Sanford Admits Affair

South Carolina GOP Gov. Mark Sanford admitted Wednesday to an affair, and resigned his position as chair of the Republican Governor's Association following a strange week in which the governor dropped off the grid and could not be located.

“I have been unfaithful to my wife. I developed a relationship with what started out as a dear, dear friend from Argentina,” Sanford said in a rambling and often emotional news conference at the state capital in Columbia.

“I’m a bottom line kind of guy I’m just gonna lay it out. It’s gonna hurt and I’m going to let the chips fall where they may,” said Sanford, often touted as a potential 2012 presidential hopeful.

Sanford apologized to his wife, Jenny, and his children. “To Jenny, anybody who has observed her over the last 40 years of my life knows how closely she has stood by my side in campaign, after campaign, after campaign,” he said.

“I’ve let down a lot of people, and that’s the bottom line,” he said.

Sanford said his family did know about the affair before his trip to Argentina, and that he had spoken with his father in law about the situation

Asked if he and his wife had separated, Sanford responded, “I don’t know how you want to define that. She’s there, I’m here.”

“What I did was wrong, period,” he said. “I spent the last five days crying in Argentina.”

The governor said that his staff did not deserve blame for giving misleading statements about his whereabouts to the press - first that he was off writing and then that he was hiking the Appalachian Trail.

"I apologize to my staff," Sanford said in a statement released after the 2 p.m. news conference. "I misled them about my whereabouts, and as a result the people of South Carolina believed something that wasn't true. I want to make absolutely clear that over the past two days at no time did anyone on my staff intentionally relay false information to other state officials or the public at large. What they've said over the past two days they believed to be true, and I'm sorry to them for putting them in this position."

Soon after the press conference ended, the RGA announced that Mississippi Gov.
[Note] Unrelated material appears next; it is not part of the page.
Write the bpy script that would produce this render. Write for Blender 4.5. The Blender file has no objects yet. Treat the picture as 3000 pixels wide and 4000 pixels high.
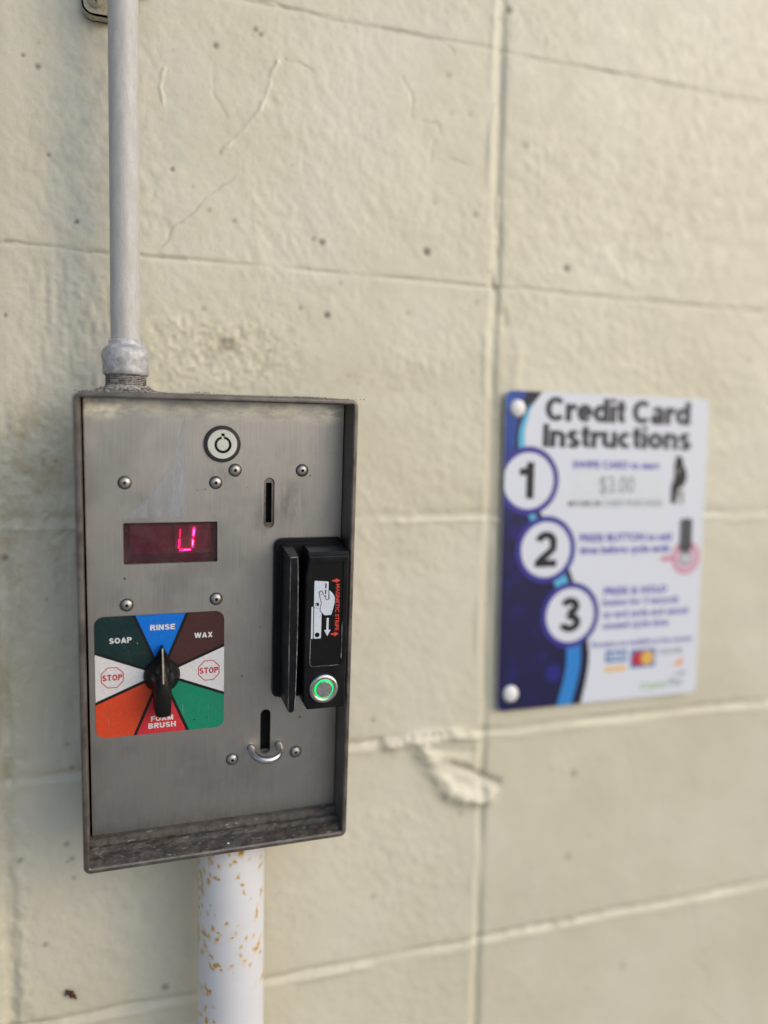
import bpy, math, random
import numpy as np
from mathutils import Vector, Matrix
from mathutils.geometry import tessellate_polygon

scene = bpy.context.scene
C = scene.collection
random.seed(7)
MM = 0.001

# ------------------------------------------------------------------ camera
cam_data = bpy.data.cameras.new("camera")
cam = bpy.data.objects.new("camera", cam_data)
C.objects.link(cam)
right = Vector((0.946913, -0.321036, 0.017070))
up = Vector((0.008583, 0.078323, 0.996891))
fwd = Vector((0.321375, 0.943823, -0.076920))
m = Matrix((right, up, -fwd)).transposed().to_4x4()
m.translation = Vector((-0.32731, -0.66001, 0.05639))
cam.matrix_world = m
cam_data.sensor_fit = 'HORIZONTAL'
cam_data.sensor_width = 36.0
cam_data.lens = 37.53
cam_data.clip_start = 0.01
cam_data.clip_end = 200.0
cam_data.dof.use_dof = True
cam_data.dof.focus_distance = 0.583
cam_data.dof.aperture_fstop = 1.75
scene.camera = cam

# ------------------------------------------------------------------ daylight
world = bpy.data.worlds.new("World")
scene.world = world
world.use_nodes = True
wn = world.node_tree
sky = wn.nodes.new('ShaderNodeTexSky')
sky.sky_type = 'NISHITA'
sky.sun_disc = False
SUN_DIR = Vector((0.64, -0.60, 0.47)).normalized()
sky.sun_elevation = math.asin(SUN_DIR.z)
sky.sun_rotation = math.atan2(SUN_DIR.x, SUN_DIR.y)
sky.air_density = 1.0
sky.dust_density = 3.0
sky.ozone_density = 1.0
bg = wn.nodes['Background']
bg.inputs['Strength'].default_value = 0.15
wn.links.new(sky.outputs[0], bg.inputs['Color'])

sun_data = bpy.data.lights.new("sun", 'SUN')
sun_data.energy = 1.3
sun_data.angle = math.radians(110)
sun_data.color = (0.90, 0.97, 1.0)
sun = bpy.data.objects.new("sun", sun_data)
C.objects.link(sun)
sun.rotation_euler = (-SUN_DIR).to_track_quat('-Z', 'Y').to_euler()
sun.location = SUN_DIR * 3

vs = scene.view_settings
vs.view_transform = 'Standard'
vs.look = 'None'
vs.exposure = 0.11
vs.gamma = 1.0
vs.use_curve_mapping = False


# ------------------------------------------------------------------ materials
class NT:
    """small helper round a material's node tree"""
    def __init__(self, name, rough=0.5, metal=0.0, col=(0.5, 0.5, 0.5)):
        self.m = bpy.data.materials.new(name)
        self.m.use_nodes = True
        self.t = self.m.node_tree
        self.b = self.t.nodes['Principled BSDF']
        self.b.inputs['Roughness'].default_value = rough
        self.b.inputs['Metallic'].default_value = metal
        self.b.inputs['Base Color'].default_value = (*col, 1)
        self._tc = None

    def n(self, kind, **kw):
        nd = self.t.nodes.new(kind)
        for k, v in kw.items():
            setattr(nd, k, v)
        return nd

    def l(self, a, b):
        self.t.links.new(a, b)

    def obj(self):
        if self._tc is None:
            self._tc = self.n('ShaderNodeTexCoord').outputs['Object']
        return self._tc

    def mapped(self, scale=(1, 1, 1), rot=(0, 0, 0), loc=(0, 0, 0)):
        mp = self.n('ShaderNodeMapping')
        mp.inputs['Scale'].default_value = scale
        mp.inputs['Rotation'].default_value = rot
        mp.inputs['Location'].default_value = loc
        self.l(self.obj(), mp.inputs[0])
        return mp.outputs[0]

    def noise(self, scale, detail=4, rough=0.55, vec=None, dist=0.0):
        nd = self.n('ShaderNodeTexNoise')
        nd.inputs['Scale'].default_value = scale
        nd.inputs['Detail'].default_value = detail
        nd.inputs['Roughness'].default_value = rough
        nd.inputs['Distortion'].default_value = dist
        self.l(vec if vec is not None else self.obj(), nd.inputs['Vector'])
        return nd.outputs['Fac']

    def voro(self, scale, vec=None, rnd=1.0):
        nd = self.n('ShaderNodeTexVoronoi')
        nd.inputs['Scale'].default_value = scale
        nd.inputs['Randomness'].default_value = rnd
        self.l(vec if vec is not None else self.obj(), nd.inputs['Vector'])
        return nd

    def ramp(self, fac, a, b, lo=0.0, hi=1.0):
        nd = self.n('ShaderNodeMapRange')
        nd.clamp = True
        nd.interpolation_type = 'SMOOTHSTEP'
        nd.inputs['From Min'].default_value = a
        nd.inputs['From Max'].default_value = b
        nd.inputs['To Min'].default_value = lo
        nd.inputs['To Max'].default_value = hi
        self.l(fac, nd.inputs['Value'])
        return nd.outputs[0]

    def math(self, op, a, b=None):
        nd = self.n('ShaderNodeMath', operation=op)
        for i, v in enumerate((a, b)):
            if v is None:
                continue
            if isinstance(v, (int, float)):
                nd.inputs[i].default_value = v
            else:
                self.l(v, nd.inputs[i])
        return nd.outputs[0]

    def mix(self, fac, a, b):
        nd = self.n('ShaderNodeMix', data_type='RGBA')
        for s, v in ((nd.inputs[0], fac), (nd.inputs[6], a), (nd.inputs[7], b)):
            if isinstance(v, (int, float)):
                s.default_value = v
            elif isinstance(v, tuple):
                s.default_value = (*v, 1)
            else:
                self.l(v, s)
        return nd.outputs[2]

    def col(self, out):
        self.l(out, self.b.inputs['Base Color'])

    def rough(self, out):
        self.l(out, self.b.inputs['Roughness'])

    def bump(self, h, dist, strength=1.0):
        nd = self.n('ShaderNodeBump')
        nd.inputs['Strength'].default_value = strength
        nd.inputs['Distance'].default_value = dist
        self.l(h, nd.inputs['Height'])
        self.l(nd.outputs[0], self.b.inputs['Normal'])


def flat(name, col, rough=0.5, metal=0.0, speck=0.06):
    """plain paint or plastic with a faint mottle"""
    k = NT(name, rough, metal, col)
    f = k.noise(420, 5)
    k.col(k.mix(k.ramp(f, 0.3, 0.7), tuple(c * (1 - speck) for c in col), tuple(min(1, c * (1 + speck)) for c in col)))
    k.rough(k.ramp(k.noise(90, 4), 0.3, 0.7, rough * 0.85, min(1, rough * 1.2)))
    if name.startswith('decal'):
        base = k.b.inputs['Base Color'].links[0].from_socket
        for ang in (0.5, -0.8):
            sn = k.noise(1, 3, 0.6, k.mapped((1300, 1300, 26), (0, ang, 0)))
            base = k.mix(k.math('MULTIPLY', k.ramp(sn, 0.68, 0.75), k.ramp(k.noise(30 + 9 * ang, 3), 0.52, 0.66, 0, 0.35)), base, (0.5, 0.5, 0.5))
        base = k.mix(k.ramp(k.noise(48, 6, 0.75), 0.52, 0.78, 0, 0.28), base, (0.10, 0.09, 0.08))
        k.col(base)
    return k.m


# painted concrete block
def wall_material():
    k = NT("cream_block_paint", 0.5)
    att = k.n('ShaderNodeAttribute', attribute_name='marks')
    sep = k.n('ShaderNodeSeparateColor')
    k.l(att.outputs['Color'], sep.inputs[0])
    big = k.noise(5.5, 5, 0.6)
    mid = k.noise(38, 5, 0.65)
    c = k.mix(k.ramp(big, 0.35, 0.68), (0.535, 0.503, 0.390), (0.580, 0.557, 0.465))
    c = k.mix(k.ramp(mid, 0.45, 0.8, 0, 0.30), c, (0.62, 0.59, 0.48))
    c = k.mix(k.ramp(k.noise(13, 6, 0.7), 0.56, 0.72, 0, 0.28), c, (0.44, 0.43, 0.36))
    c = k.mix(k.math('MULTIPLY', sep.outputs[1], k.ramp(k.noise(60, 4), 0.3, 0.65)), c, (0.38, 0.41, 0.41))
    c = k.mix(k.math('MULTIPLY', sep.outputs[2], k.ramp(k.noise(45, 5, 0.7), 0.36, 0.66)), c, (0.33, 0.26, 0.125))
    c = k.mix(sep.outputs[0], c, (0.075, 0.06, 0.045))
    c = k.mix(k.ramp(k.noise(900, 2), 0.66, 0.78, 0, 0.22), c, (0.25, 0.22, 0.17))
    k.col(c)
    k.rough(k.ramp(k.noise(80, 4), 0.3, 0.7, 0.30, 0.52))
    pores = k.ramp(k.voro(330).outputs['Distance'], 0.05, 0.22)
    pores = k.math('MAXIMUM', pores, k.ramp(k.noise(55, 3), 0.50, 0.40))
    hgt = k.math('ADD', k.noise(300, 6, 0.7), k.math('MULTIPLY', k.noise(1300, 4, 0.7), 0.45))
    k.bump(k.math('ADD', hgt, k.math('MULTIPLY', pores, 0.35)), 0.00045, 0.6)
    return k.m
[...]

Haley Barbour  - another potential 2012 candidate for the GOP - would be stepping in to fill Sanford’s previous role as chairman.

“The news revealed today hurts all of us who have gotten to know Governor Sanford over the years and so it is with regret that the RGA accepted Governor Sanford’s resignation as chairman,” Barbour said in a statement. “While this news is deeply disappointing, I also know it’s important to remain focused on the future and Governor Sanford’s resignation allows him and us to do just that.” 

Sanford's announcement was the latest twist in a story that began as a mystery but now has turned into a fiasco for Sanford, whose staff provided a series of increasingly confusing cover stories when his whereabouts became the subject of global news coverage.

“I don’t know how this thing got blown out of proportion,” the governor told The State newspaper of Columbia, S.C., after he landed at the Atlanta airport Wednesday morning.

Sanford, a conservative Republican who had a promising future in national politics, is now not only the butt of jokes but has serious questions to answer about the bizarre series of events.

Some of Sanford’s critics attacked the governor for making no arrangements for executive decisions in his absence, such as mobilizing the National Guard in case of catastrophe or advocating for the state with Washington if an emergency struck the coast.

Journalists covering the story had nearly universal doubts about the narrative put out by his office. The trail on the governor went cold at the Atlanta airport, which is not a ogical place to go to start hiking the Appalachian Trail.

The State said in a story posted around 8:30 a.m. that Sanford had arrived Wednesday morning at Atlanta’s Hartsville-Jackson International Airport after what he says was an extended visit to Buenos Aires.

When the story first broke Monday, both Sanford’s staff and his wife, Jenny, said the governor had taken leave to do some writing and needed to get some time “to get away from the kids” after the conclusion of a contentious legislative session.

Then on Monday night, Sanford’s staff sought to clear up the matter by offering a plausible explanation for why he might be out of contact with his office — the governor was hiking the Appalachian Trail. But his office declined to state his location on the approximately 2,175-mile trail.

As it turns out, Sanford explained Wednesday that he decided to do “something exotic” and take an extended trip to Buenos Aires.

Asked by The State why his staff and wife said he was on the Appalachian Trail, Sanford responded “I don’t know.” The governor added that “in fairness to his staff” he told them that he might go hiking on the Appalachian Trail.

Since Monday, the story has been driven by some of Sanford’s harshest critics in the state, including Republican state Sen. Jake Knotts and Republican Lt. Gov. Andre Bauer.

Asked for his response Thursday on MSNBC to the news that Sanford had been in Argentina and not hiking on the Appalachian Trail, Knotts said, “Coverup, coverup. Lies, lies, lies. His staff lied — they didn't know where he was. I don't believe a word that comes out of that office.”